Files: 4320 Total, 2328 HTML, 1507 Orphaned
Links: 49008 Total, 48689 OK, 88 Broken, 231 External
Shit. I suppose 88 broken links out of 49,000 (0.18%) ain't bad, but still... thassalotta orphaned files. I think 1001 of them are just backup copies of the right-hand pages... have to investigate further.

I'm just stepping back inside; I may be some time...

Posted by chris at 10:55 PM | Permalink


This is expressly *not* a hiatus

Busy busy busy. This is not a hiatus - this is merely work pressure. I have at least four things I'm working on simultaneously right now, and probably one or two that I've forgotten about. The Fuji write-up is being delayed accordingly... damnit. I know you're all itching to hear how the Hothouse Flowers went down, after all.

Luckily, the Obon holiday starts in two days - then I'm free to work on the site twelve hours a day, pausing only to stroll through the park every now and then to refresh myself and get away from the radiation source that is my monitor.

Or I might just spend most of the week asleep.

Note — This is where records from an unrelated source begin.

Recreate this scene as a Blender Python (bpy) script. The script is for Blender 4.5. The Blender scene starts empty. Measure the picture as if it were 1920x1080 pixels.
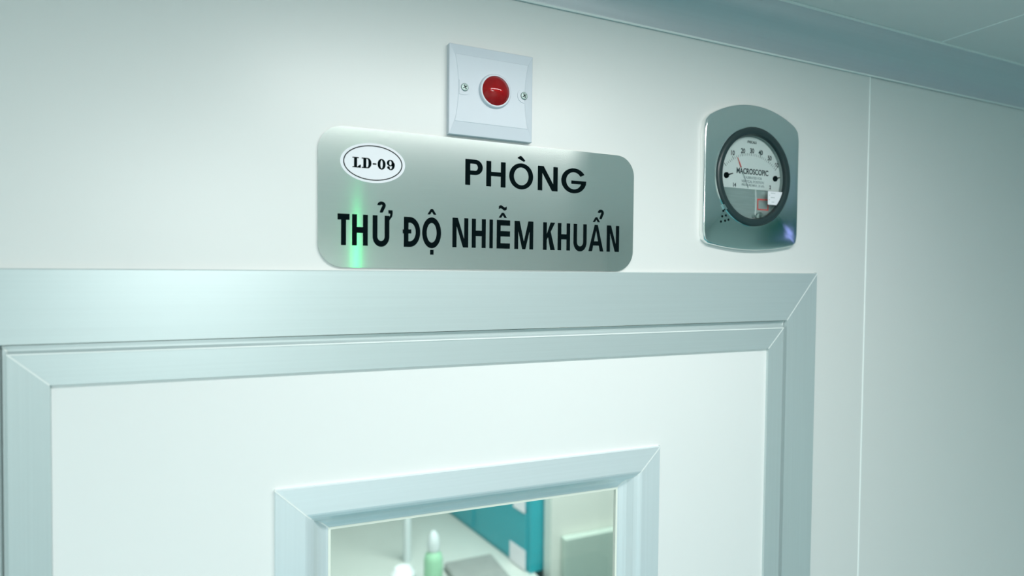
import bpy, bmesh, math
from math import sin, cos, pi, sqrt, radians
from mathutils import Vector, Matrix

# ------------------------------------------------------------------ camera, world, lamps, exposure
Z0 = 2.10                       # height of the door frame's top edge above the floor
YAW, PIT, ROL, FPX = 0.41497, -0.02405, 0.01056, 1101.07
CAM = Vector((-0.0503, -0.5295, Z0 - 0.00188))
_F = Vector((sin(YAW)*cos(PIT), cos(YAW)*cos(PIT), sin(PIT)))
_r = Vector((cos(YAW), -sin(YAW), 0)); _u = _r.cross(_F)
RT = cos(ROL)*_r + sin(ROL)*_u
UP = -sin(ROL)*_r + cos(ROL)*_u
scn = bpy.context.scene
col = scn.collection
cd = bpy.data.cameras.new('camera'); cam = bpy.data.objects.new('camera', cd); col.objects.link(cam)
m = Matrix((RT, UP, -_F)).transposed().to_4x4(); m.translation = CAM
cam.matrix_world = m
cd.sensor_width = 36; cd.lens = FPX/1920*36; cd.clip_start = 0.02
cd.dof.use_dof = True; cd.dof.focus_distance = 0.585; cd.dof.aperture_fstop = 3.6
scn.camera = cam
scn.view_settings.view_transform = 'Standard'; scn.view_settings.look = 'None'
scn.view_settings.exposure = 0.0; scn.view_settings.gamma = 1; scn.view_settings.use_curve_mapping = False
w = bpy.data.worlds.new('world'); scn.world = w; w.use_nodes = True
w.node_tree.nodes['Background'].inputs[0].default_value = (0.25, 0.55, 0.55, 1)
w.node_tree.nodes['Background'].inputs[1].default_value = 0.15

CEIL = Z0 + 0.308
ROOM = dict(x0=-1.9, x1=2.35, y0=-3.2)
def area(name, loc, sx, sy, power, color, rot=(0, 0, 0)):
    l = bpy.data.lights.new(name, 'AREA'); l.shape = 'RECTANGLE'; l.size = sx; l.size_y = sy
    l.energy = power; l.color = color
    o = bpy.data.objects.new(name, l); o.location = loc; o.rotation_euler = rot; col.objects.link(o)
    return o
LAMPS = [  # x, y, sx, sy, power, colour : flush panels in the ceiling of this room, the last an added fill
    (0.24, -0.44, 0.60, 0.10, 4.3, (1.0, 1.0, 0.985)),
    (-0.26, -1.90, 0.60, 0.60, 46.0, (0.95, 1.0, 0.995)),
    (-1.45, -1.60, 0.60, 0.60, 2.0, (0.45, 1.0, 1.03)),  # added cyan fill that tints the shade; no known lamp here
]
for i, (x, y, sx, sy, p, c) in enumerate(LAMPS):
    area('ceiling_lamp_light', (x, y, CEIL-0.012), sx*0.94, sy*0.94, p, c)
area('far_room_lamp_light', (0.70, 1.10, CEIL-0.012), 1.1, 0.55, 40, (0.95, 1.0, 0.99))

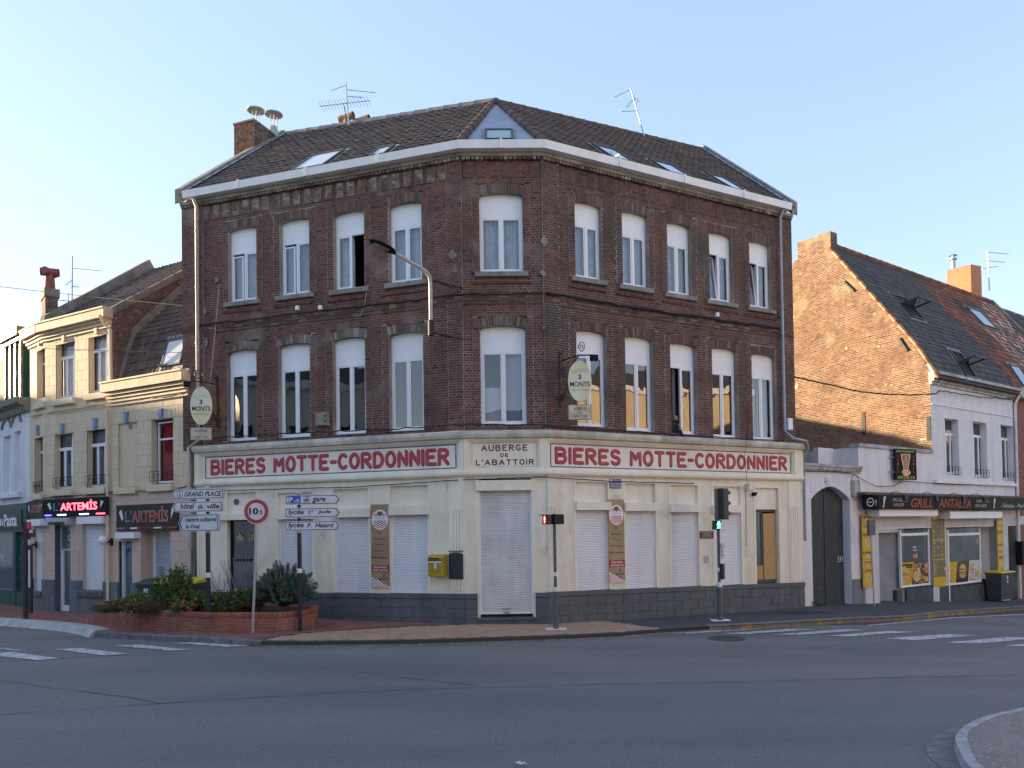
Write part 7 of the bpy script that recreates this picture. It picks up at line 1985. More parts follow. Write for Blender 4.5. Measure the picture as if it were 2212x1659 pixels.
s2,p2_=signpost('signpost','black post with signs pointing right to the station and two lycées',648.6,1364.5,1062,1151,(1228,1237.5))
direction_sign(s2,p2_,.03,x4(1157),x4(1638),y4(328),y4(412),False,[('gare',.49,.73,.12,.68,.2)],[('PR',.06,.28,.18,.86),('train',.335,.435,.20,.84)])
direction_sign(s2,p2_,.03,x4(1155),x4(1638),y4(441),y4(527),False,[('lycée',.06,.34,.20,.86,.2),('S',.42,.46,.34,.76,.2),('t',.48,.51,.56,.82,.2),('Jude',.59,.83,.32,.78,.2)])
direction_sign(s2,p2_,.03,x4(1155),x4(1636),y4(556),y4(640),False,[('lycée',.06,.34,.20,.86,.2),('P.',.40,.48,.32,.76,.2),('Hazard',.55,.88,.32,.78,.2)])
# 10 t sign
p=on_ground(545.5,1369.4);p.z=gz(p.x);lim=thing('road_sign','round red rimmed 10 t weight limit sign on a thin grey pole','road sign',p)
F=QF(p);u_,zc_=F.px(553.6,1104.6,.05);R_=28.0/F_PX*(p.y)
b=MB();b.tube([p,Vector((p.x+u_*.55,p.y,p.z+(zc_-p.z)*.5)),F.P(u_,0,zc_+R_+.03)],.032,n=12);b.build('pole',M_steel,lim,smooth=True)
ds=None
for r_,w_,m_,nm in((R_,.030,M_alu,'sign_disc'),(R_*.985,.046,M_band,'rim'),(R_*.93,.049,mat('sign_red_film',(.46,.035,.03),rough=.35),'red_ring'),(R_*.655,.052,M_plate,'face')):
    b=MB();b.lathe(F.P(u_,w_-(.02 if ds is None else.004),zc_),[(r_,0),(r_,.02 if ds is None else.0045)],n=40,axis=F.N);o=b.build(nm,m_,ds or lim);ds=ds or o
text(F,ds,'10',u_-R_*.54,u_+R_*.16,zc_-R_*.24,zc_+R_*.27,.060,M_ink,bold=.03);text(F,ds,'t',u_+R_*.28,u_+R_*.48,zc_-R_*.24,zc_+R_*.14,.060,M_ink,bold=.02)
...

Posted by chris at 10:51 PM | Permalink


A goddamn long way

I now know exactly how far one lap of the stretch of river next to my flat is. I've measured it diligently over the last few weeks, jogging from my flat south to Ome-Kaido, north all the way up the opposite bank to Waseda Dori, and then the final stretch back south again to the flat. I have yet to confirm this with GPS technology, but I can confidently state, after rigorous testing, that one lap is exactly half of A GODDAMN LONG WAY. (Plus or minus 2%.)

This is based on the discovery, earlier tonight, that two laps is precisely one goddamn long way; eventually I hope to build up to three laps (one unbelievably long goddamn way) or even four (one-and-a-third unbelievably long goddamn ways). I'm sure there's a way of doing all this in metres, but part of me doesn't want to know.

No left sock filling with blood this time, either - progress.

Posted by chris at 01:22 AM | Permalink


I am Jack's Younger Self

I am Jack's Younger Self - incontrovertible proof of the links between Fight Club and Calvin and Hobbes. Genius. (via DoctorGrosz)

Posted by chris at 02:12 PM | Permalink


Wipeout Fusion preview

Okay, I have set the wheels in motion. Tokyo Tales is transferring hosts; I'm currently waiting to hear from the existing host company regarding the DNS transfer, so don't be surprised if there are a few moments of weirdness over the next couple of days as I try to synchronize the new DNS with my FTP and with Blogger's FTP. Fingers crossed.

In the meantime, go and check out a quicktime preview of the forthcoming Wipeout Fusion on the PS2... can't hardly wait, no sirree Bob. (You name *is* Bob, right? No? Oh.) Many thanks to the resplendent Nigel for both that and the flash shoot'emup below.

Posted by chris at 08:12 PM | Permalink


Bloody socks

I took off my socks after getting back from my run last night, and found that one of my toenails had been digging into the adjacent toe, dyeing the inside of my sock a nice rusty red. Lovely. Of course, it only started hurting *after* I saw the damn blood, didn't it? Ow.

Posted by chris at 10:31 AM | Permalink


A scanner darkly

Right. That does it.

After nearly three hours of scanning photos on one of the office Macs, I have reached a decision: I will buy a digital camera. There - I have spoken.